▶ Lines of data:
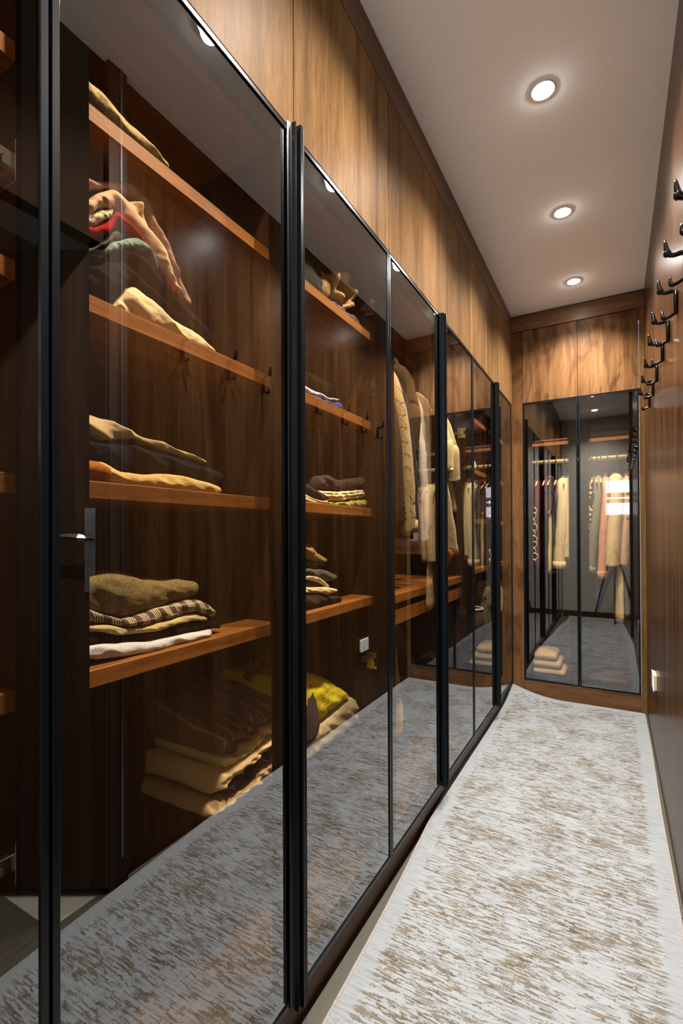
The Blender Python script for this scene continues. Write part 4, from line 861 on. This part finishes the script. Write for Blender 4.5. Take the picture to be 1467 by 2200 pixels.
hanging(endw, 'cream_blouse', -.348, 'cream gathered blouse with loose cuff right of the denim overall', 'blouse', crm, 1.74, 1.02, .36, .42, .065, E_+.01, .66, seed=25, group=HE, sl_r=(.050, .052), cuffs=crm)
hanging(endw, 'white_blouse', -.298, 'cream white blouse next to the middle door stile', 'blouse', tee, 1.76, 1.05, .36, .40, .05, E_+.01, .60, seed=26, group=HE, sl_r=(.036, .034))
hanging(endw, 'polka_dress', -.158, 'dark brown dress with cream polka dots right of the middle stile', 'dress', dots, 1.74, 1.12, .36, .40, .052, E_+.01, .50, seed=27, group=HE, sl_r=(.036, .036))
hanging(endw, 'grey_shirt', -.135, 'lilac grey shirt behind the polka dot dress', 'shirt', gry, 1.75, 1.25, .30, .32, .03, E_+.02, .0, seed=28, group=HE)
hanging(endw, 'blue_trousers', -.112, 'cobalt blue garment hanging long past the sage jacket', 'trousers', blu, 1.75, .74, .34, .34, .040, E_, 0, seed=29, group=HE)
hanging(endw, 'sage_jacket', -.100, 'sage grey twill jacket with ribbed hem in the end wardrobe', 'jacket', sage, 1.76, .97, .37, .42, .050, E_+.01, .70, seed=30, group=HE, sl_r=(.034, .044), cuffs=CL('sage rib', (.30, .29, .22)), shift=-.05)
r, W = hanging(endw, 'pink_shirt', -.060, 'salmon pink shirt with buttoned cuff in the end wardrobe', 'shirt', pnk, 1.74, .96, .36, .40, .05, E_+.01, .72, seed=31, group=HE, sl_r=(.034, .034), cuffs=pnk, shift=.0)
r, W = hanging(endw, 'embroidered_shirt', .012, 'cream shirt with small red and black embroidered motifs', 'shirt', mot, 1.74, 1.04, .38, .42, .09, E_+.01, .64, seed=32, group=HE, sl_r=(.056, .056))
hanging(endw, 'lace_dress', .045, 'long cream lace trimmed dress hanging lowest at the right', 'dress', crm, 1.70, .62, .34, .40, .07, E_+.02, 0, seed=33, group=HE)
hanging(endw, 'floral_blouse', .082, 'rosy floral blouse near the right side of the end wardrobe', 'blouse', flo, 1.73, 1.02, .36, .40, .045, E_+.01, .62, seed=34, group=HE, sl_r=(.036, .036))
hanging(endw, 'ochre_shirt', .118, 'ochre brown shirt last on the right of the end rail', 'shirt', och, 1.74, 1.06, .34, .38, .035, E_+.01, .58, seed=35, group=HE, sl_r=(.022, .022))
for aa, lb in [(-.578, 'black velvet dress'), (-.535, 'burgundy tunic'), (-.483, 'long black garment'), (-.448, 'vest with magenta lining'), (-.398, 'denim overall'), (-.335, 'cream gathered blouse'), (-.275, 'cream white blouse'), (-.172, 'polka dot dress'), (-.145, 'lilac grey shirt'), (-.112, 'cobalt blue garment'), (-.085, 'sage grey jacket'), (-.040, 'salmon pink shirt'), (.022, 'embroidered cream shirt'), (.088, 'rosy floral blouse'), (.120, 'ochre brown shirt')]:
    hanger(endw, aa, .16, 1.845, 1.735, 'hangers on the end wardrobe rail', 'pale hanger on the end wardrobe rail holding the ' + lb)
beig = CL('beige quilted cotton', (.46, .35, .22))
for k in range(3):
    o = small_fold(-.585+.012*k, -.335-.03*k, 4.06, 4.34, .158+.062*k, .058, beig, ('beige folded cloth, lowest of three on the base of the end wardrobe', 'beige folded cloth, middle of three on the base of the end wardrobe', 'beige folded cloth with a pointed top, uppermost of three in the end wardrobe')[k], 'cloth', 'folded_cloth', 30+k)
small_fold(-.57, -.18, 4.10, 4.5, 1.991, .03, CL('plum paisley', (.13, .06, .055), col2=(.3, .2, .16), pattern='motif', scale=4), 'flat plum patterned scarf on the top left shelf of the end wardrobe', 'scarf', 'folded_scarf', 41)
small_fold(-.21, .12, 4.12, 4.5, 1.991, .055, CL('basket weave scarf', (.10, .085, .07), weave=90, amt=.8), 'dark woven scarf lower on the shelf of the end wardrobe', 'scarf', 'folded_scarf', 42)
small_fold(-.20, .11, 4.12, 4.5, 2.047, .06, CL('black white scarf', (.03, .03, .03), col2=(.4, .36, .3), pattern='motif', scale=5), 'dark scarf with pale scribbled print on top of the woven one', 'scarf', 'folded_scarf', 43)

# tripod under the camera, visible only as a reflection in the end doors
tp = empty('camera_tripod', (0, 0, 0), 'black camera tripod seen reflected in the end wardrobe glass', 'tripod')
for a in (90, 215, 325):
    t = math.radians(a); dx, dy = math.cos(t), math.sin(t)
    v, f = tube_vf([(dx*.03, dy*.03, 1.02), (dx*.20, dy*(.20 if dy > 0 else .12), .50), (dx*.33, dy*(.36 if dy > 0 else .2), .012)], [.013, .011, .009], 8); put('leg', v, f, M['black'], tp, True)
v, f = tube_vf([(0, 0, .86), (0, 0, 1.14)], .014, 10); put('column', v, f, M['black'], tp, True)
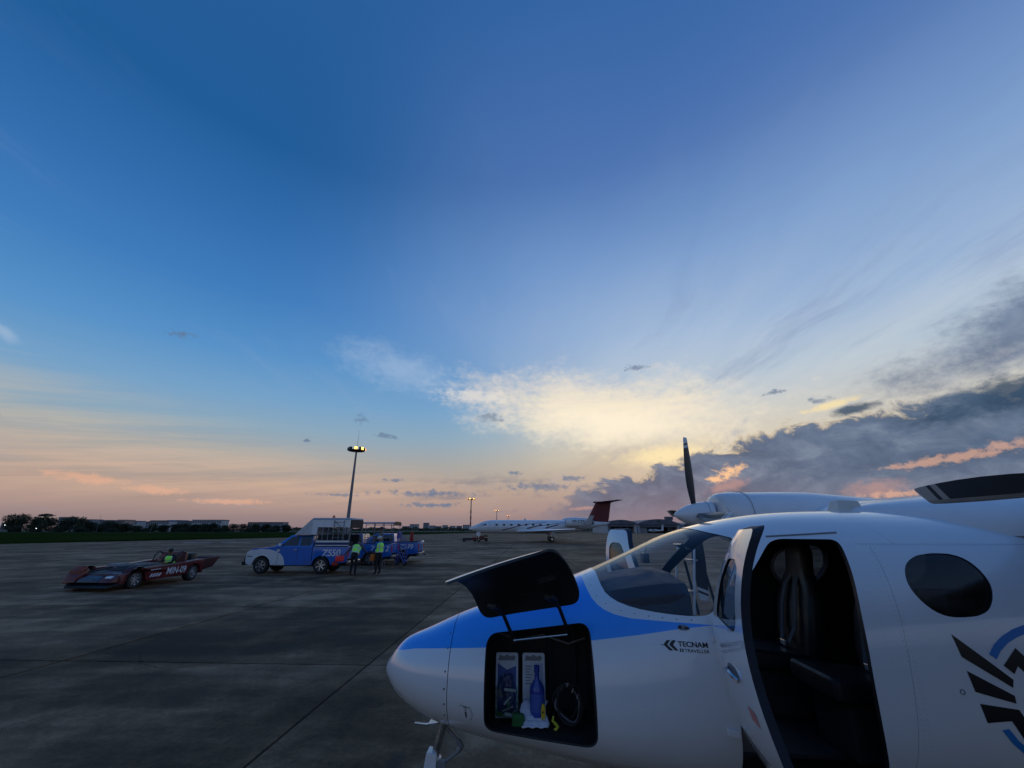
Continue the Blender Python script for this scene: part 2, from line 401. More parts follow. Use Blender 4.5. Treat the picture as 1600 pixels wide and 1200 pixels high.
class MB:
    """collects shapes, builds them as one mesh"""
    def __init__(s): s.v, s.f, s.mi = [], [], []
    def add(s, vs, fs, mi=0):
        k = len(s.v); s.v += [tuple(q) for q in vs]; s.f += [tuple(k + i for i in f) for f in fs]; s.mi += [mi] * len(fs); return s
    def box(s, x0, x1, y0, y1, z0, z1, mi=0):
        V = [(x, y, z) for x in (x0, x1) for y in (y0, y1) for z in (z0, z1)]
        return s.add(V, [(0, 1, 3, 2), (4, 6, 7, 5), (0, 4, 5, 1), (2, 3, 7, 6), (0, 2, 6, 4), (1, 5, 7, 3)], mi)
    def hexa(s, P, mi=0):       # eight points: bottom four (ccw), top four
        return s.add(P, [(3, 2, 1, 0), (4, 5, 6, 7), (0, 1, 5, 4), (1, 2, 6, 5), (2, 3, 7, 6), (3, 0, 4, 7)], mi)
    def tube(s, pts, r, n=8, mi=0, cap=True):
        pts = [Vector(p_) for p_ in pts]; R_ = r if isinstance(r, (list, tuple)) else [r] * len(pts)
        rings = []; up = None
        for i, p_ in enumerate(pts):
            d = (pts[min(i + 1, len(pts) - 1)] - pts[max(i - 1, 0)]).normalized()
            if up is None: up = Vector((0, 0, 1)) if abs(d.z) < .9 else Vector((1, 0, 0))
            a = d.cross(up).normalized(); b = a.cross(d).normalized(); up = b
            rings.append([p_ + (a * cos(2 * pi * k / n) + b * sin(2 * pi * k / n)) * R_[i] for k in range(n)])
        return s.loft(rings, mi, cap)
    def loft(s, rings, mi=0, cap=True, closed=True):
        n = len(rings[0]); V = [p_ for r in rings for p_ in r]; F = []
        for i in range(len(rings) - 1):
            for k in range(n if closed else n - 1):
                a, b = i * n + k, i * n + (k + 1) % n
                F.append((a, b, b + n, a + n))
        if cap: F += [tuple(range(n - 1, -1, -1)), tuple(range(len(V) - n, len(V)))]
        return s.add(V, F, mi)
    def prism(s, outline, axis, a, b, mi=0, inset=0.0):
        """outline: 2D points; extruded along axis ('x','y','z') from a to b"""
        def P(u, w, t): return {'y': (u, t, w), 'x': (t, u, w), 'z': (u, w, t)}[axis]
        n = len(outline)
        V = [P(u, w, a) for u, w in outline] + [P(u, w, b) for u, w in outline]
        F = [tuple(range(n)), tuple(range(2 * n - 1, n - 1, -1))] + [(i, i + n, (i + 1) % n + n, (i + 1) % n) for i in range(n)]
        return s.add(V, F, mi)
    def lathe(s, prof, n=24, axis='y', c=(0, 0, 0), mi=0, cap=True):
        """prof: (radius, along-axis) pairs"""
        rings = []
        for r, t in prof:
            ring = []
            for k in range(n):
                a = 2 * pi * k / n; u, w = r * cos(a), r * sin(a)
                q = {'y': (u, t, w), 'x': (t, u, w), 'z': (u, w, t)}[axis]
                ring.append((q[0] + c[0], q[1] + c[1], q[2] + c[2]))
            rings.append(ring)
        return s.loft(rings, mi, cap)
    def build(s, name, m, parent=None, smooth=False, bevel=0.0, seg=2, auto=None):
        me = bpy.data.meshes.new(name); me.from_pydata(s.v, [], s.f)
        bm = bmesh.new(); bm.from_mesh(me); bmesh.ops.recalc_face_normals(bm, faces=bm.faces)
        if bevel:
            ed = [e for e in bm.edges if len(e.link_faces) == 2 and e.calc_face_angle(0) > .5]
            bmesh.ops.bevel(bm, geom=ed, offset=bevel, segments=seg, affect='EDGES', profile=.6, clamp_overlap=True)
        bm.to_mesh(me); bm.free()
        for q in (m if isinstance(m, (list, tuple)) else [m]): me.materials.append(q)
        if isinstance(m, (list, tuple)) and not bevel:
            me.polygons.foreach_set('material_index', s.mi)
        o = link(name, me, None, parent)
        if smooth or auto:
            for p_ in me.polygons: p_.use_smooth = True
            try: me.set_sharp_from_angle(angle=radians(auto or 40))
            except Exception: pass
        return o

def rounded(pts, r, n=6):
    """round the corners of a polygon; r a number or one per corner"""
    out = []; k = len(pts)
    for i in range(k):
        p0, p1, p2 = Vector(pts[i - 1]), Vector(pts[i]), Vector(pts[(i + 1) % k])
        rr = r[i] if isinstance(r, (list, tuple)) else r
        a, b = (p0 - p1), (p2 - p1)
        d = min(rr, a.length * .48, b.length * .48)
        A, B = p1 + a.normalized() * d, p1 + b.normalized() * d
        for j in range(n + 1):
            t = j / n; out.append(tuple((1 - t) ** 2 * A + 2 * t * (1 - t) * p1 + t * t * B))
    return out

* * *

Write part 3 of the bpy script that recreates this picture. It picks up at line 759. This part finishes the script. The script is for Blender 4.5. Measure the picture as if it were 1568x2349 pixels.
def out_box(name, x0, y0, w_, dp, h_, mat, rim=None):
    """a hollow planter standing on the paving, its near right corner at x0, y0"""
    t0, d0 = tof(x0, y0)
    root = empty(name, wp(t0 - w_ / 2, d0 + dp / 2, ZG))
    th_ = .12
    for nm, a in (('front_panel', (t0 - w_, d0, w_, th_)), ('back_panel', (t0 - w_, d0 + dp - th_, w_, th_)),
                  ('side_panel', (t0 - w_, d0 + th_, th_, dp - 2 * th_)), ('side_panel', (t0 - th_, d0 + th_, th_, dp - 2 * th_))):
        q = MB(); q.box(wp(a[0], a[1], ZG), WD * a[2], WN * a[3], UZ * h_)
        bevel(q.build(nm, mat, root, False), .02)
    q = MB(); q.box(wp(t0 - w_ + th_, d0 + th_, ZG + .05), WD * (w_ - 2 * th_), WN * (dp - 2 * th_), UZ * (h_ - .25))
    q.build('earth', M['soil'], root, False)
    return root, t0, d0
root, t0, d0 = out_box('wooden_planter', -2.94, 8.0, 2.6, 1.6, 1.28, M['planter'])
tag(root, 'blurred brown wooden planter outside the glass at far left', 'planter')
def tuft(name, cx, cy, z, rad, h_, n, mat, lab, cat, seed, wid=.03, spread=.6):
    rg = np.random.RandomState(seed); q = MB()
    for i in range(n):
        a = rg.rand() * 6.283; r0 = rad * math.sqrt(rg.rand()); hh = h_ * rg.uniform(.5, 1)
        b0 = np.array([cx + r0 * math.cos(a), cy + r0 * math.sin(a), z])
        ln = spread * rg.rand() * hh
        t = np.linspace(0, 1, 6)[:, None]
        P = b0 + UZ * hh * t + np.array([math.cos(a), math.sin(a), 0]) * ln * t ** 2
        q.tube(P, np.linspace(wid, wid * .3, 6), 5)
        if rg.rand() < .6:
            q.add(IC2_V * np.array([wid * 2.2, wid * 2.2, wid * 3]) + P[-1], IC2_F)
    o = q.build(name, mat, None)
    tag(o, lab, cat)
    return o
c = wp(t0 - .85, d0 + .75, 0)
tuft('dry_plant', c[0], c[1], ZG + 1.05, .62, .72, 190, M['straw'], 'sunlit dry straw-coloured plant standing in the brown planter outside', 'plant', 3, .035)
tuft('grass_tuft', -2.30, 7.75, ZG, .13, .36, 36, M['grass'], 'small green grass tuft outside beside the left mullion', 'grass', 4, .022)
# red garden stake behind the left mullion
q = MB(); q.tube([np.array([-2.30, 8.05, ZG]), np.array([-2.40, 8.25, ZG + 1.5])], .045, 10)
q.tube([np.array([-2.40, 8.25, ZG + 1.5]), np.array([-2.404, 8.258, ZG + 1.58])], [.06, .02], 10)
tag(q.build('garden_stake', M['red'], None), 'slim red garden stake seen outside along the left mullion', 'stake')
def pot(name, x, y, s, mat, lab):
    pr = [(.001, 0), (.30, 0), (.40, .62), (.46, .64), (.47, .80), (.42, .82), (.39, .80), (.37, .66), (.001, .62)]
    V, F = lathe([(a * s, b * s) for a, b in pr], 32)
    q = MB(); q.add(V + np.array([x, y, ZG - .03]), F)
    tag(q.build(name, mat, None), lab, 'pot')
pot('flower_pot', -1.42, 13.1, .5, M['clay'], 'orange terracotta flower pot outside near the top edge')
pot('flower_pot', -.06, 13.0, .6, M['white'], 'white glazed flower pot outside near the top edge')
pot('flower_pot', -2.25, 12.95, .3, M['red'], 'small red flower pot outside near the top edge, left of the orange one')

▶ REQUIREMENTS: From the records, copy every line that has the string "finishes" in it.

▶ ANSWER TO THE EXERCISE:
The Blender Python script for this scene continues. Write part 4, from line 861 on. This part finishes the script. Write for Blender 4.5. Take the picture to be 1467 by 2200 pixels.
Write part 3 of the bpy script that recreates this picture. It picks up at line 759. This part finishes the script. The script is for Blender 4.5. Measure the picture as if it were 1568x2349 pixels.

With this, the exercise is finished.